I Married a Witch

I Married a Witch

René Clair (1942)

Not as entertaining as it should be.   In seventeenth-century New England, a warlock and his witch daughter are burned at the stake by a Puritan called Jonathan Wooley – who admits to his mother there was a moment, in the hayloft, when he found himself falling for the charms (physical rather than supernatural) of the daughter, whose name was Jennifer.   The witches’ ashes are buried under a tree to imprison their evil spirits but the curse they pronounce on the Wooley family – that its men will always be doomed to marry the wrong woman – is enduringly effective.   Jonathan Wooley and all his male heirs are played by Fredric March; a brisk trot through the centuries, illustrating their unhappy marriages, is amusing thanks to March’s easy versatility and repertory company spirit.

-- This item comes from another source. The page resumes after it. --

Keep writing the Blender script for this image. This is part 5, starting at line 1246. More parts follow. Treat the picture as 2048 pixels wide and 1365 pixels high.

Once the story arrives in the present day, though, the movie turns into something that’s more frantic than funny.   March plays a rising politician, Wallace Wooley, who’s standing for election as governor.  The main action takes place on the eve of the election and of Wallace’s wedding to Estelle Masterson, the latest shrew bride in the long-running Wooley tradition – she’s the spoiled, bossy daughter of Wallace’s chief political backer.  When lightning strikes the tree they were buried under, the spirits of Jennifer and her father Daniel are released.  Daniel materialises as Cecil Kellaway, Jennifer as Veronica Lake:  she naturally proves a sore temptation to Wallace Wooley but Jennifer finds herself falling for him too.  It’s a really good idea but René Clair, directing his second Hollywood movie, spends too much time on droll ghostly special effects; and, while you might not expect a comic romantic fantasy of this kind to be rigorously consistent, the magical powers of Jennifer and Daniel come and go so often that I Married a Witch gets a bit irritating.  So does Cecil Kellaway’s roguish theatricality as the warlock:  when Daniel spends a night in a prison cell and his neighbours complain they’ve not had a minute’s sleep and tell him to shut up, you sympathise.  Still, Veronica Lake is appealing, if not particularly varied, as Jennifer; and March, although even he struggles to find new things to do by the second half, gives Wallace Wooley an ardent exasperation which is very likeable.  (He also does a couple of nice double takes.)   With Susan Hayward as Estelle, Robert Warwick as her father, Robert Benchley as Wallace’s friend and Elizabeth Patterson as his housekeeper.   The screenplay by Robert Pirosh and Marc Connelly is based on an unfinished novel by Thorne Smith, ‘completed’ by Norman H Matson.